I found some cookies that hit the spot one day…. and had to pack some to eat on the plane, right?! They only fit the “L” in S.O.L.E.(Sustainable, Organic, Local,  Ethical), but they are made in England.

Ginger Nuts cookies – England

I knew I must bring home some tea. While I know the tea was not grown in England, I tried to buy from a company with good ethics (and a pretty box too!) After reading about them on their website, I think I made a good choice.

I was really amazed when I was looking at some the packages in the little markets I went into. I was mainly looking to buy a few food items to snack on along the way and a few things to bring home with us. Many things in the cookie and cracker sections (or at least most of the ones I looked at) were made in England. Many others said made in the U.K. also. Now, I know the “U.K.” covers are larger area, my point it that it wasn’t imported from some other far, far away place.  That was refreshing to see.

I also am in the habit of picking up tea towels with I travel.
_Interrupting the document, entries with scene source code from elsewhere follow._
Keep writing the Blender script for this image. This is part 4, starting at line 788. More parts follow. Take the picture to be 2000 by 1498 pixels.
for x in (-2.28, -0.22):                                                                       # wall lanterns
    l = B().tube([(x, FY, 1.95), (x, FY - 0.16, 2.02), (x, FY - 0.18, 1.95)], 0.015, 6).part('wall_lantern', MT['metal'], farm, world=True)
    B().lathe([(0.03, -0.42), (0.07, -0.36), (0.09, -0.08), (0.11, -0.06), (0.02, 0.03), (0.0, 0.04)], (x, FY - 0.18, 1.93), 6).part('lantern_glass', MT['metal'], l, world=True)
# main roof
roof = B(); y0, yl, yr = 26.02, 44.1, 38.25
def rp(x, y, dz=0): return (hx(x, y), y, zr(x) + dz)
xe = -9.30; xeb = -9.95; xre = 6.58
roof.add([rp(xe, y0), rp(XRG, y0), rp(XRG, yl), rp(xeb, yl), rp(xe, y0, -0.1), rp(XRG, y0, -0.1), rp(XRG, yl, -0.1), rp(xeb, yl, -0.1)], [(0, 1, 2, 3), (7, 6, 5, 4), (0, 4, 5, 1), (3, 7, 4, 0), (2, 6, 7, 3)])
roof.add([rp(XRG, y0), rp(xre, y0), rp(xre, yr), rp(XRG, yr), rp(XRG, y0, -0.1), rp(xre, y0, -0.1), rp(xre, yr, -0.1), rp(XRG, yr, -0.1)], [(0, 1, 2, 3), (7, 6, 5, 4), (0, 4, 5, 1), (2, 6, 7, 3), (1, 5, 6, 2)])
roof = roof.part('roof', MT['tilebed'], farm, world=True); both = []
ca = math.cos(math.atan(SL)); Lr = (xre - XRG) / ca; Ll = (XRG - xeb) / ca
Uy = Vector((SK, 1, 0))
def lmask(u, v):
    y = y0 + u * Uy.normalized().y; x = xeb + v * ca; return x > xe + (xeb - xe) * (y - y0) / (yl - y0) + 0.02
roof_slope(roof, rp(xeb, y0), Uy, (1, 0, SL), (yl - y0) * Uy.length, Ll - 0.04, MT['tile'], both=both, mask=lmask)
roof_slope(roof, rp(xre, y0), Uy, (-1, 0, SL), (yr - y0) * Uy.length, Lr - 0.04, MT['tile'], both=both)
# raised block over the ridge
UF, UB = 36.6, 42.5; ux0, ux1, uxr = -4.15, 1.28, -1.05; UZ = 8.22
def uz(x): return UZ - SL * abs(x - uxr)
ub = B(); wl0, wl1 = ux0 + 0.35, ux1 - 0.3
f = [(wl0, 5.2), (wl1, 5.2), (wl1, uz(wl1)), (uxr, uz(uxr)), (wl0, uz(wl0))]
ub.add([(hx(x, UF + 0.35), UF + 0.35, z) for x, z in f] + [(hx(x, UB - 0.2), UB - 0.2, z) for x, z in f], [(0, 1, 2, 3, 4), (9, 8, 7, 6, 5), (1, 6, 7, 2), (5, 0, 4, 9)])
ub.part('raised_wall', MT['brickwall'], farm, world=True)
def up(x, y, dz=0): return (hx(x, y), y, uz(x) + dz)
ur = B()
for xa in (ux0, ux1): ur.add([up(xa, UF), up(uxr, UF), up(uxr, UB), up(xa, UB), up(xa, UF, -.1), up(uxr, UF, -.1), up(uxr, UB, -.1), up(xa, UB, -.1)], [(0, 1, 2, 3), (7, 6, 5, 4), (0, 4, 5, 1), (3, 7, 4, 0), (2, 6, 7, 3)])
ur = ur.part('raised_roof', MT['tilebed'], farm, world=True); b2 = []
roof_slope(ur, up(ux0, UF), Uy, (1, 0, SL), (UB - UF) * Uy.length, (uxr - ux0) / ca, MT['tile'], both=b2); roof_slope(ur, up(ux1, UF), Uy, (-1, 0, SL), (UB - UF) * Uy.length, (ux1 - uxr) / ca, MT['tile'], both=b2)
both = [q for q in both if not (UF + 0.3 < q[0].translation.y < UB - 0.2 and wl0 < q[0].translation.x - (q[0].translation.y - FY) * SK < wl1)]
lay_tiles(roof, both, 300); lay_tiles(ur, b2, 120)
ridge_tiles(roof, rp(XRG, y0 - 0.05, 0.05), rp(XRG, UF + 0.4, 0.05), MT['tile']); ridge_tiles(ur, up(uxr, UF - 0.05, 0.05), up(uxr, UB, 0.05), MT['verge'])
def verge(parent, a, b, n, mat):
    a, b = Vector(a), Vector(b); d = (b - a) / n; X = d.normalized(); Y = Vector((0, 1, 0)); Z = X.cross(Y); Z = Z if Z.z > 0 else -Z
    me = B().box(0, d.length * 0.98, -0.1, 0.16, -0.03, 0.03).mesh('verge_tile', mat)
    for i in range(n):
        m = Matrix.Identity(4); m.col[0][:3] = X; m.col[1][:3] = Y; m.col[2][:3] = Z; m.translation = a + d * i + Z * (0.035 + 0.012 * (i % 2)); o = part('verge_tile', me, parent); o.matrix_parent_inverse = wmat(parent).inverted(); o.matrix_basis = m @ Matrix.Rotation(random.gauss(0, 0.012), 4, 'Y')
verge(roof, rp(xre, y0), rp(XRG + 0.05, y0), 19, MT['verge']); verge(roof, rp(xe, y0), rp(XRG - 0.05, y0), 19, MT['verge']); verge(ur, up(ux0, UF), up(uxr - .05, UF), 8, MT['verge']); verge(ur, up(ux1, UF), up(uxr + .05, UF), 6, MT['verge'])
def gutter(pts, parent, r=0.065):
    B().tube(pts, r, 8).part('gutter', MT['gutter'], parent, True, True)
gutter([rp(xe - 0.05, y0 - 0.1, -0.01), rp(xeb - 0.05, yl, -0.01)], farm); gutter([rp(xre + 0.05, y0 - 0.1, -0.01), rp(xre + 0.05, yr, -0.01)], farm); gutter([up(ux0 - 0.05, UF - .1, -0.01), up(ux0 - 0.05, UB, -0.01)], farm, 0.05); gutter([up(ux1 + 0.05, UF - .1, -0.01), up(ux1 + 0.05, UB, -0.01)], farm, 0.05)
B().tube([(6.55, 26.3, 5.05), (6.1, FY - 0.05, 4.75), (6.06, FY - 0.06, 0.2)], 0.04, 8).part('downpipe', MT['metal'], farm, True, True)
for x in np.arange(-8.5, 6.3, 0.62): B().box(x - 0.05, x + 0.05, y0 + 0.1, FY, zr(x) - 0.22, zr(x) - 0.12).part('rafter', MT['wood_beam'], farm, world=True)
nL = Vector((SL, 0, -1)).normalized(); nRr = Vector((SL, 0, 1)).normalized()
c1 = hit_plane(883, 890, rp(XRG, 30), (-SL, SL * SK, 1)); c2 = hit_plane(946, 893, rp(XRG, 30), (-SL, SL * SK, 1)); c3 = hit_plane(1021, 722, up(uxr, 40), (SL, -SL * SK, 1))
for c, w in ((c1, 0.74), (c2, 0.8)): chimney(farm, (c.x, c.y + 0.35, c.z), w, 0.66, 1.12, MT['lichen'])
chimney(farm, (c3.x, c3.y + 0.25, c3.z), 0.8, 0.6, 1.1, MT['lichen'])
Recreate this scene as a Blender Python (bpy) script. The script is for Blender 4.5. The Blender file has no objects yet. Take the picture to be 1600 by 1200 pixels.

They are a great souvenir, easy to pack and useable. This one (and a few others were made in England!) Yippee!

REAL Local – Made in England!

One more item that I purchased to bring home as a souvenir of our trip. We went into an antique shop in Chipping Campden and just wandered around. I would have loved to have loaded a suitcase with all sorts of wonderful finds and I did warn my husband that if I found a wonderful old candelabra that it was coming home with us some way, some how. Instead I picked out a simple (and inexpensive) silver-plated serving spoon.

I completely forgot to as the women what she knew about the pattern. I am under no false illusion that it is valuable or rare; it was the right price and it packs easily. It has a bunch of markings on the back, symbols really, no words. One day I will find out more about it. Until then, I will just use it and enjoy it and remember our trip.